#### EXERCISE OBJECTIVE:
Leaving out every picture, retype the lines below from the top through the one that contains "shrub(px, 536, 978".

#### THE DATA:
**********

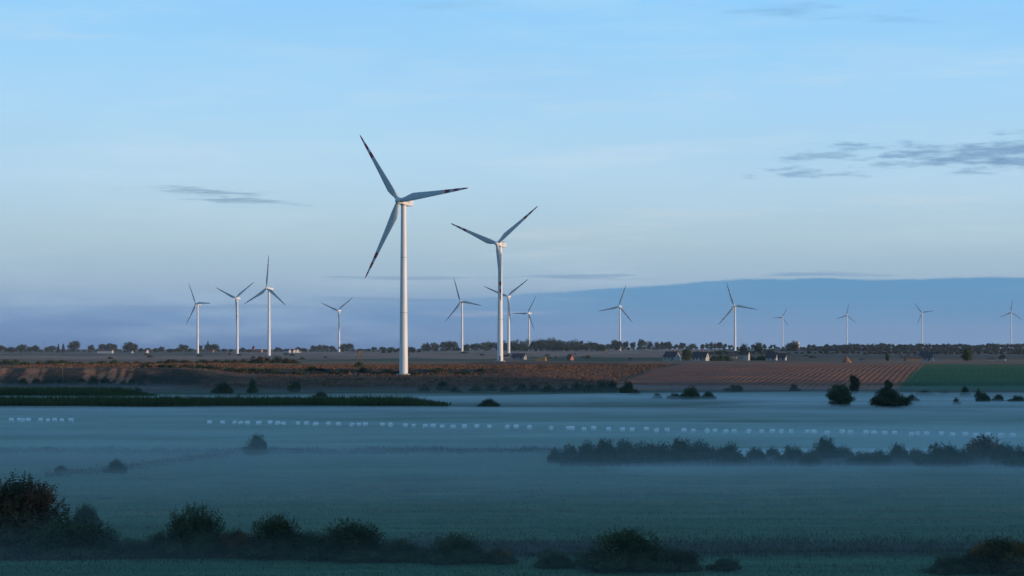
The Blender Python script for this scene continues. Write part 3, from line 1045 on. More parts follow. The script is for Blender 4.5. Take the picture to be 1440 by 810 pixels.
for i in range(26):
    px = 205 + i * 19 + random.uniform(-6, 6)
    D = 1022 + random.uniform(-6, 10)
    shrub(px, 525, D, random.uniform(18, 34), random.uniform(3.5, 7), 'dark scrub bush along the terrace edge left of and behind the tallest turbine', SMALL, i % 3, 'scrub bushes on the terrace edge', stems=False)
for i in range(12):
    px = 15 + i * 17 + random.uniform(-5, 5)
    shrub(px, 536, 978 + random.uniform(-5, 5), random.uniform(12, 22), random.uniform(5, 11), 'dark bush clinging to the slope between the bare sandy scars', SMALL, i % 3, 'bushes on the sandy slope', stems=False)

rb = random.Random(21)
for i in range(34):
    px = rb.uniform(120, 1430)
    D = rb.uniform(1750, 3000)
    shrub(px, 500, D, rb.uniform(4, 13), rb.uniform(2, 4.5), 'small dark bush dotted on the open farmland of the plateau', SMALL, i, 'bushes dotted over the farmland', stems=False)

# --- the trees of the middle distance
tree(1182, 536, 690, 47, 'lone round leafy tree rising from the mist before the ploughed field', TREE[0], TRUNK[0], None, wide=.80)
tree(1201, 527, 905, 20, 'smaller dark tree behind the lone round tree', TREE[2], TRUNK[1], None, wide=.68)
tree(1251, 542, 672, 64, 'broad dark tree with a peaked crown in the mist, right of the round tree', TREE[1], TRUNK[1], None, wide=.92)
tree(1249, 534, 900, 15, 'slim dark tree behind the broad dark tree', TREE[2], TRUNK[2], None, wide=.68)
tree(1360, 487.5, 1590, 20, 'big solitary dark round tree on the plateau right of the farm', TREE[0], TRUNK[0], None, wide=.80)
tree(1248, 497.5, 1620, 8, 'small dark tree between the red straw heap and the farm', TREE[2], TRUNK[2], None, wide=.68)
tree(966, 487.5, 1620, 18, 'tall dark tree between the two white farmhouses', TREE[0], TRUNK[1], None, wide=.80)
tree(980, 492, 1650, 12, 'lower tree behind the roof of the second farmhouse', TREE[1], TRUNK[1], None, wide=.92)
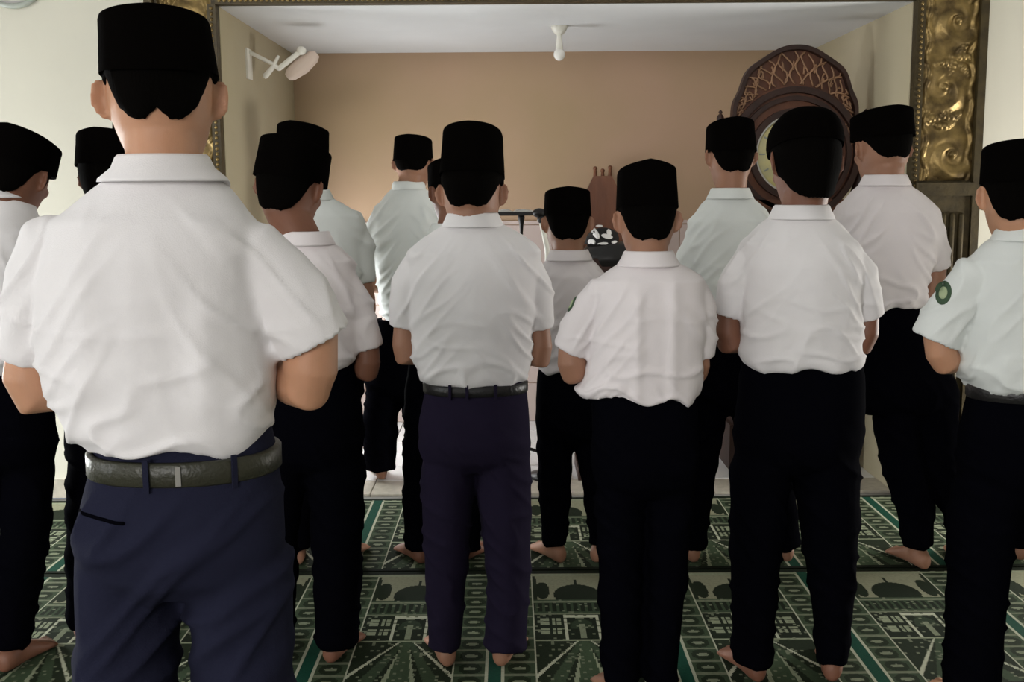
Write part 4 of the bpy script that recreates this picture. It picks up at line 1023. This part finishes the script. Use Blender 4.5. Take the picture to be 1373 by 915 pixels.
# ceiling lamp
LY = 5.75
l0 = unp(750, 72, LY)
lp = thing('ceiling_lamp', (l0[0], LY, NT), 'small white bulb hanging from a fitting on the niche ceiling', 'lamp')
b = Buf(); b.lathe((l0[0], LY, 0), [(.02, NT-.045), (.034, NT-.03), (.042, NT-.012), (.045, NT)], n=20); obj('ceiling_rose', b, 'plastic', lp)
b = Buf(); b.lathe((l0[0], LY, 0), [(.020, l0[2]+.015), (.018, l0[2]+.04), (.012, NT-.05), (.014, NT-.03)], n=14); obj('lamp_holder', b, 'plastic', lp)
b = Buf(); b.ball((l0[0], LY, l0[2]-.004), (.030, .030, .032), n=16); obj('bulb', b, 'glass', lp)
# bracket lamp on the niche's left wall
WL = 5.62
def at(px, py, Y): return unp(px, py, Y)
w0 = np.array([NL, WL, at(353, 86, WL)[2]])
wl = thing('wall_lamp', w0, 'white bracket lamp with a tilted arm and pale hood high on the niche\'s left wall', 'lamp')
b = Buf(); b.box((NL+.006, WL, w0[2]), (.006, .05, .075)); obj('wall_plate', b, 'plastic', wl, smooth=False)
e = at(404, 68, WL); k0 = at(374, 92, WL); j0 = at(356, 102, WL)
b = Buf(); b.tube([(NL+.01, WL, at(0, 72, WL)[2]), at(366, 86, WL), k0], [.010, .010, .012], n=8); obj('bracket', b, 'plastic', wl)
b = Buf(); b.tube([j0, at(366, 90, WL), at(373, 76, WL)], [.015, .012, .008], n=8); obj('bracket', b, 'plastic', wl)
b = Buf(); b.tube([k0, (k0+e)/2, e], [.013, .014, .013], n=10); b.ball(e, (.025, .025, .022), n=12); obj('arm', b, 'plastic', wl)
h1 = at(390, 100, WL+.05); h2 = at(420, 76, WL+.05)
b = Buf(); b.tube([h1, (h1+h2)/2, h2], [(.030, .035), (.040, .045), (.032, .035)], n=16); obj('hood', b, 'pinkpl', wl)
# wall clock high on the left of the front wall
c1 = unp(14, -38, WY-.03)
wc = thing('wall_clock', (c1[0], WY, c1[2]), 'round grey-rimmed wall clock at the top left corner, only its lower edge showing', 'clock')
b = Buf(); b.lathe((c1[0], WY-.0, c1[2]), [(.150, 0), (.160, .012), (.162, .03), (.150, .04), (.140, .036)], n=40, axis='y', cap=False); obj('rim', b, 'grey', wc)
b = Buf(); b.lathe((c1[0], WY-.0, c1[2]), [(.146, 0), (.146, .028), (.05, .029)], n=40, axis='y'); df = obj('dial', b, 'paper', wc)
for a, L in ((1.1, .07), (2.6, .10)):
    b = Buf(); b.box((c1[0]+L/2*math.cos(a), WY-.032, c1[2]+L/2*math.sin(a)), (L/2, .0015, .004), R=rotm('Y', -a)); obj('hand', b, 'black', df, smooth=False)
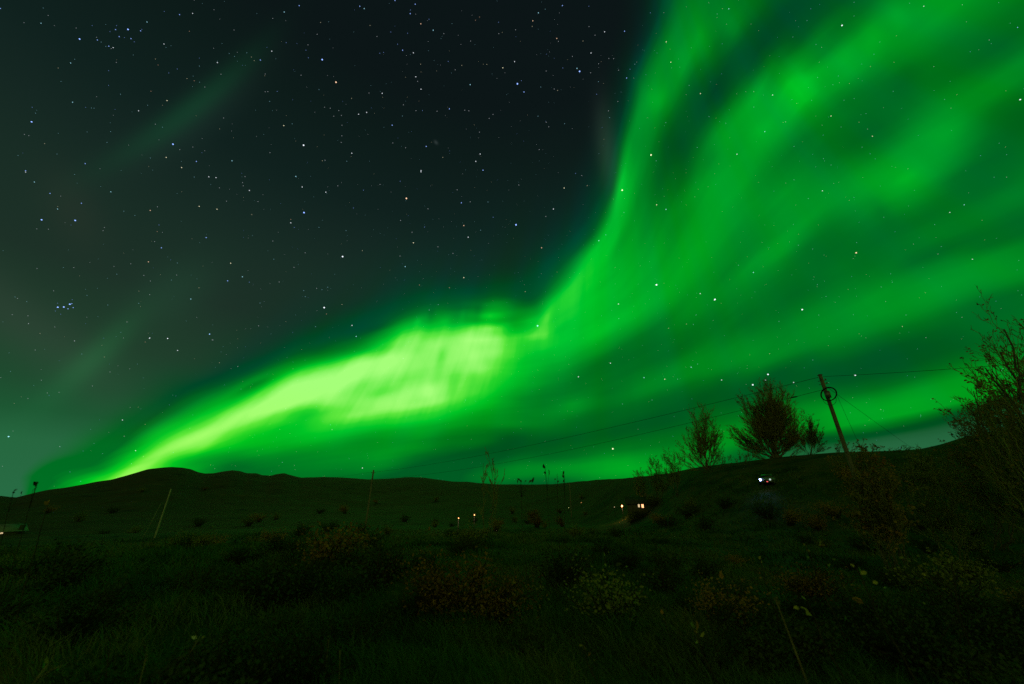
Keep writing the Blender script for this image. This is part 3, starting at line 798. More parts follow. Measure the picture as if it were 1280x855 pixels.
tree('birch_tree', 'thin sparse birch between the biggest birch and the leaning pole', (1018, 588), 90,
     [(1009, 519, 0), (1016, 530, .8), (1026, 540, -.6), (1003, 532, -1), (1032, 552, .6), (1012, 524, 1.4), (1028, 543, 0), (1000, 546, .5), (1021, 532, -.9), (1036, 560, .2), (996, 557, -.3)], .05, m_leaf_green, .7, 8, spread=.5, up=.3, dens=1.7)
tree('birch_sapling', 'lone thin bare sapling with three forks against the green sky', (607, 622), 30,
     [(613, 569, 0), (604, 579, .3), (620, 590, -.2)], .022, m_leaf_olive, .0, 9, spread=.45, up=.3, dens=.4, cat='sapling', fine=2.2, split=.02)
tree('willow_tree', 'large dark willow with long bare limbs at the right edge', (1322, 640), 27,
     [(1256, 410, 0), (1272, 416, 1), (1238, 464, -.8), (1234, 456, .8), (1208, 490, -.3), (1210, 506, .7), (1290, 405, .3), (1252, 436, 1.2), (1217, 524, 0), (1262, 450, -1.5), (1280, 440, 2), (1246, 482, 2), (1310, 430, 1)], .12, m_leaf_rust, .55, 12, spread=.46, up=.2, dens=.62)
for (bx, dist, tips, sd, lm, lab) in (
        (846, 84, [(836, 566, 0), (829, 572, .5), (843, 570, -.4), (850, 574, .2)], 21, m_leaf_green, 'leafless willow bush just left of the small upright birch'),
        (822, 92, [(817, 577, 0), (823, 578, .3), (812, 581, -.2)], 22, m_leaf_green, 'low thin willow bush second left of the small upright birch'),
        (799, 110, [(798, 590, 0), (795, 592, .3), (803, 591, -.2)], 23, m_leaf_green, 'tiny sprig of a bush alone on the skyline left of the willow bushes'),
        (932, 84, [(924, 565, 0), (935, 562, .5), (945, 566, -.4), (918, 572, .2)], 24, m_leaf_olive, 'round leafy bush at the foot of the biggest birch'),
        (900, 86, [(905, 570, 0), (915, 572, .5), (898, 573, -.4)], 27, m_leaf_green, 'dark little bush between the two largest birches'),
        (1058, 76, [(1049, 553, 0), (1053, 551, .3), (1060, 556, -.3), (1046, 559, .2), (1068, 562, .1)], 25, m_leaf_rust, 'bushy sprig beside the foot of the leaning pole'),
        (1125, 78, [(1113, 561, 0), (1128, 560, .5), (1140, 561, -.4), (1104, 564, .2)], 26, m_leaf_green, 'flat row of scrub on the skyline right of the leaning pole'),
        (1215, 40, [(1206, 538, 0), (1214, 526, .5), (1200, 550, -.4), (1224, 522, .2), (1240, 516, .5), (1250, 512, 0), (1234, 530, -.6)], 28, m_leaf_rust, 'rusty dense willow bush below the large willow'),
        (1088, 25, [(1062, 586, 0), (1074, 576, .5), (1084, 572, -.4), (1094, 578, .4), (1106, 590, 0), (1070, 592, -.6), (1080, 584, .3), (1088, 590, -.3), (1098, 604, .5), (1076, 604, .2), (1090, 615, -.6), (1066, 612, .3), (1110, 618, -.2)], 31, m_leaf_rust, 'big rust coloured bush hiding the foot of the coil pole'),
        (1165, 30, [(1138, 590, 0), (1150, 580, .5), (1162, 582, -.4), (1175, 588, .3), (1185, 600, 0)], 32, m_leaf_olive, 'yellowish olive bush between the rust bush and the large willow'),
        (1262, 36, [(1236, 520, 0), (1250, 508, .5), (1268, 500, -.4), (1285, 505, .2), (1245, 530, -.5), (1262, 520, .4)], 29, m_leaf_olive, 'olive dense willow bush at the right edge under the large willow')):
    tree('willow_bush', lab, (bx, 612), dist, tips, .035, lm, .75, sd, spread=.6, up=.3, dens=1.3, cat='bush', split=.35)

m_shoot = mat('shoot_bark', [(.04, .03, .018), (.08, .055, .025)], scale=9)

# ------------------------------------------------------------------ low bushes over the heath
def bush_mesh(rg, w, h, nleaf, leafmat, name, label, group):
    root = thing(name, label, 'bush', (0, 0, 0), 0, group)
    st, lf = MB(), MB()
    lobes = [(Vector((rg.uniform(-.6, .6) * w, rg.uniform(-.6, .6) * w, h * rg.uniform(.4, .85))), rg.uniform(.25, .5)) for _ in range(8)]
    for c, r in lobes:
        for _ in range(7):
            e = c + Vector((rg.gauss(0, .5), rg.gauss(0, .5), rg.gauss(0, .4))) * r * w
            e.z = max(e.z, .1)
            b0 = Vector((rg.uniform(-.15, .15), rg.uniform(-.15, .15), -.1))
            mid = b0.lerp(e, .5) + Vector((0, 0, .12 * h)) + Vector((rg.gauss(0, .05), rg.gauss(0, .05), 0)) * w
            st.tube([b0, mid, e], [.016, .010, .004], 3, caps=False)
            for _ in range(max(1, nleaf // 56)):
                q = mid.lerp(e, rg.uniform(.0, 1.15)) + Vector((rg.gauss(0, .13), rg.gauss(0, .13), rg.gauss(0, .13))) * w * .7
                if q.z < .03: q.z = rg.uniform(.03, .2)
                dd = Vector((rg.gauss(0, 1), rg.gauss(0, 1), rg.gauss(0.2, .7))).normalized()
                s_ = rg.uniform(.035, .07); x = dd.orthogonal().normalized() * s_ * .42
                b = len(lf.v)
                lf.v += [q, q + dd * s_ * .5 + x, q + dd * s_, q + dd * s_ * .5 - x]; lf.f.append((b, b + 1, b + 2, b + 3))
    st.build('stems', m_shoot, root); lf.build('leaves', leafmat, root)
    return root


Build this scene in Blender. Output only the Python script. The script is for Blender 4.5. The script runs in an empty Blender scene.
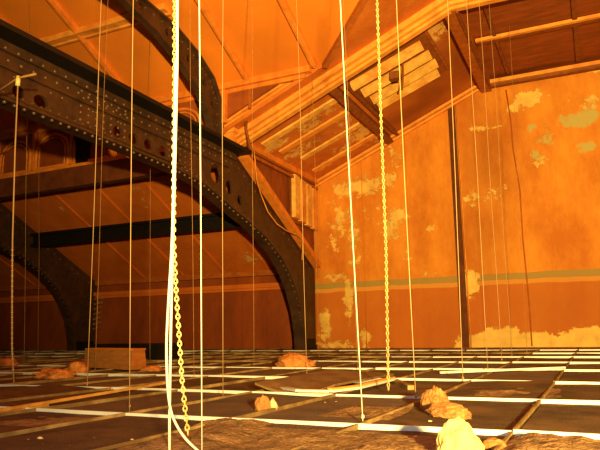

**********

#### WORKED ANSWER:
The Blender Python script for this scene continues. Write part 3, from line 1045 on. More parts follow. The script is for Blender 4.5. Take the picture to be 1440 by 810 pixels.
for i in range(26):
    px = 205 + i * 19 + random.uniform(-6, 6)
    D = 1022 + random.uniform(-6, 10)
    shrub(px, 525, D, random.uniform(18, 34), random.uniform(3.5, 7), 'dark scrub bush along the terrace edge left of and behind the tallest turbine', SMALL, i % 3, 'scrub bushes on the terrace edge', stems=False)
for i in range(12):
    px = 15 + i * 17 + random.uniform(-5, 5)
    shrub(px, 536, 978 + random.uniform(-5, 5), random.uniform(12, 22), random.uniform(5, 11), 'dark bush clinging to the slope between the bare sandy scars', SMALL, i % 3, 'bushes on the sandy slope', stems=False)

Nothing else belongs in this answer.